* [PROBLEM DESCRIPTION]:
Copy everything in the listing below word for word, apart from any images.
★ ★ ★ ★ ★
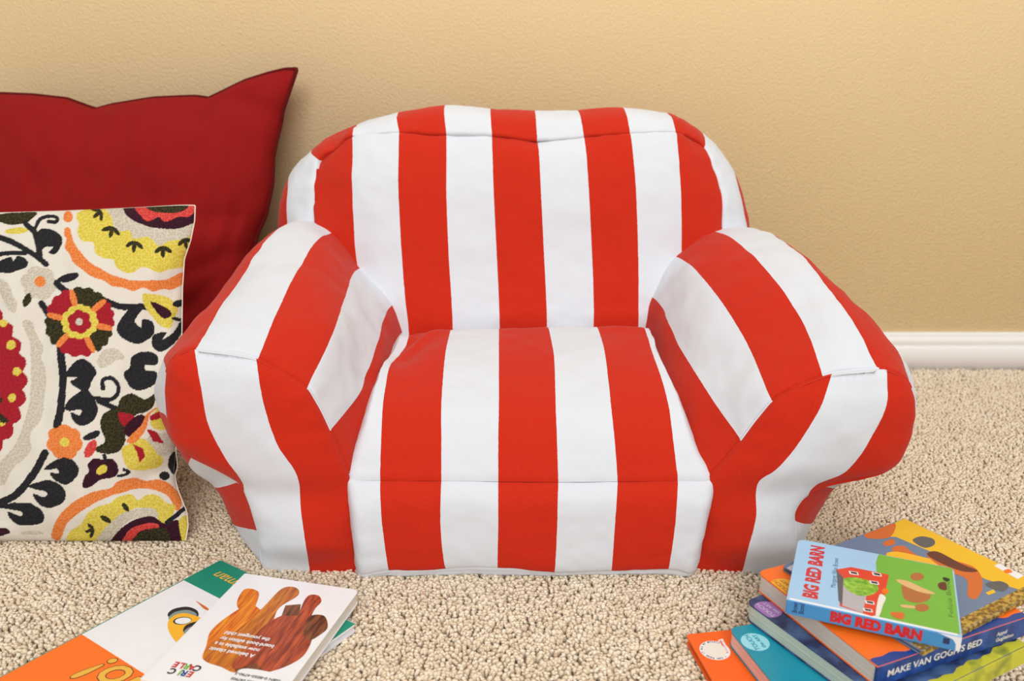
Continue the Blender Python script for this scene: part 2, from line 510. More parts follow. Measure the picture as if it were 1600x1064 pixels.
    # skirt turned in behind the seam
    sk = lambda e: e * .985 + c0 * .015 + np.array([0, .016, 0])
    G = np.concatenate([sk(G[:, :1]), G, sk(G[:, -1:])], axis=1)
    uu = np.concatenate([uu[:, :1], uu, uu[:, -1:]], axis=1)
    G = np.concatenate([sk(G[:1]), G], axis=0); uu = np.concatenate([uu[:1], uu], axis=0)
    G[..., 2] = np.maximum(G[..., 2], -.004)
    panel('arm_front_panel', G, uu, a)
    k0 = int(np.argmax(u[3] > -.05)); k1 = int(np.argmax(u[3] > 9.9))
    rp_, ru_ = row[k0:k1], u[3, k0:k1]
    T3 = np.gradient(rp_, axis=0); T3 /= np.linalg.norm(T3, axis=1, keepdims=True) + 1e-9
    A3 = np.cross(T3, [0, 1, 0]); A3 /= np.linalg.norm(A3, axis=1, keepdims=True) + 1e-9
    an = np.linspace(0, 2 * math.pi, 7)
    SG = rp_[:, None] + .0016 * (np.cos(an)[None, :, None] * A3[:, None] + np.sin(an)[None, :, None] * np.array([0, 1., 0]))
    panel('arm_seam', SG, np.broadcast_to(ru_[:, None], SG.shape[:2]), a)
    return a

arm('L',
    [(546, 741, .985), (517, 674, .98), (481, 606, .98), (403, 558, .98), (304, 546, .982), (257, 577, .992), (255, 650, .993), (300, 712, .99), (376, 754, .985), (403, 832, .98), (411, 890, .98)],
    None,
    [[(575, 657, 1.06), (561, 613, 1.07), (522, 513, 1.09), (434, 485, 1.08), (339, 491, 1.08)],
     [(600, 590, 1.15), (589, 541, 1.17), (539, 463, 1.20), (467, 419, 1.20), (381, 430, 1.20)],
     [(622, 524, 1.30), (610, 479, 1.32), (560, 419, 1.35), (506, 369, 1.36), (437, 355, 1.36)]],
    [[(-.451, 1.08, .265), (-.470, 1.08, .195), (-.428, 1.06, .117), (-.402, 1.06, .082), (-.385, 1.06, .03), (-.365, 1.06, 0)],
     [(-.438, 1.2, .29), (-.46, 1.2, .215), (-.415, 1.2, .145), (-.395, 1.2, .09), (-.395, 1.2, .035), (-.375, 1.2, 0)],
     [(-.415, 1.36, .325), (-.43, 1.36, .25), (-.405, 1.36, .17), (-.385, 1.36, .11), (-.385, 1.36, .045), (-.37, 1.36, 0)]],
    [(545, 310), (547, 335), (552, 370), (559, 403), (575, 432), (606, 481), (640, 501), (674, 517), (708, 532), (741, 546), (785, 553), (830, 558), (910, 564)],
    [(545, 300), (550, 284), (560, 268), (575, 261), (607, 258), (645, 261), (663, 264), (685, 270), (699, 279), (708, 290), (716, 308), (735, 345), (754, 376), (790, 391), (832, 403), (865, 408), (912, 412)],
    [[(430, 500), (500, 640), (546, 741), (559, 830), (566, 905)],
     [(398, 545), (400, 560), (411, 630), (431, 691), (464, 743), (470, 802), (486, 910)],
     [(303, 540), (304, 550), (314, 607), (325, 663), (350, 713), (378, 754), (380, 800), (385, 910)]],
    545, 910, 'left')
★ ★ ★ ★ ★
* [FULL RESPONSE]:
Continue the Blender Python script for this scene: part 2, from line 510. More parts follow. Measure the picture as if it were 1600x1064 pixels.
    # skirt turned in behind the seam
    sk = lambda e: e * .985 + c0 * .015 + np.array([0, .016, 0])
    G = np.concatenate([sk(G[:, :1]), G, sk(G[:, -1:])], axis=1)
    uu = np.concatenate([uu[:, :1], uu, uu[:, -1:]], axis=1)
    G = np.concatenate([sk(G[:1]), G], axis=0); uu = np.concatenate([uu[:1], uu], axis=0)
    G[..., 2] = np.maximum(G[..., 2], -.004)
    panel('arm_front_panel', G, uu, a)
    k0 = int(np.argmax(u[3] > -.05)); k1 = int(np.argmax(u[3] > 9.9))
    rp_, ru_ = row[k0:k1], u[3, k0:k1]
    T3 = np.gradient(rp_, axis=0); T3 /= np.linalg.norm(T3, axis=1, keepdims=True) + 1e-9
    A3 = np.cross(T3, [0, 1, 0]); A3 /= np.linalg.norm(A3, axis=1, keepdims=True) + 1e-9
    an = np.linspace(0, 2 * math.pi, 7)
    SG = rp_[:, None] + .0016 * (np.cos(an)[None, :, None] * A3[:, None] + np.sin(an)[None, :, None] * np.array([0, 1., 0]))
    panel('arm_seam', SG, np.broadcast_to(ru_[:, None], SG.shape[:2]), a)
    return a

arm('L',
    [(546, 741, .985), (517, 674, .98), (481, 606, .98), (403, 558, .98), (304, 546, .982), (257, 577, .992), (255, 650, .993), (300, 712, .99), (376, 754, .985), (403, 832, .98), (411, 890, .98)],
    None,
    [[(575, 657, 1.06), (561, 613, 1.07), (522, 513, 1.09), (434, 485, 1.08), (339, 491, 1.08)],
     [(600, 590, 1.15), (589, 541, 1.17), (539, 463, 1.20), (467, 419, 1.20), (381, 430, 1.20)],
     [(622, 524, 1.30), (610, 479, 1.32), (560, 419, 1.35), (506, 369, 1.36), (437, 355, 1.36)]],
    [[(-.451, 1.08, .265), (-.470, 1.08, .195), (-.428, 1.06, .117), (-.402, 1.06, .082), (-.385, 1.06, .03), (-.365, 1.06, 0)],
     [(-.438, 1.2, .29), (-.46, 1.2, .215), (-.415, 1.2, .145), (-.395, 1.2, .09), (-.395, 1.2, .035), (-.375, 1.2, 0)],
     [(-.415, 1.36, .325), (-.43, 1.36, .25), (-.405, 1.36, .17), (-.385, 1.36, .11), (-.385, 1.36, .045), (-.37, 1.36, 0)]],
    [(545, 310), (547, 335), (552, 370), (559, 403), (575, 432), (606, 481), (640, 501), (674, 517), (708, 532), (741, 546), (785, 553), (830, 558), (910, 564)],
    [(545, 300), (550, 284), (560, 268), (575, 261), (607, 258), (645, 261), (663, 264), (685, 270), (699, 279), (708, 290), (716, 308), (735, 345), (754, 376), (790, 391), (832, 403), (865, 408), (912, 412)],
    [[(430, 500), (500, 640), (546, 741), (559, 830), (566, 905)],
     [(398, 545), (400, 560), (411, 630), (431, 691), (464, 743), (470, 802), (486, 910)],
     [(303, 540), (304, 550), (314, 607), (325, 663), (350, 713), (378, 754), (380, 800), (385, 910)]],
    545, 910, 'left')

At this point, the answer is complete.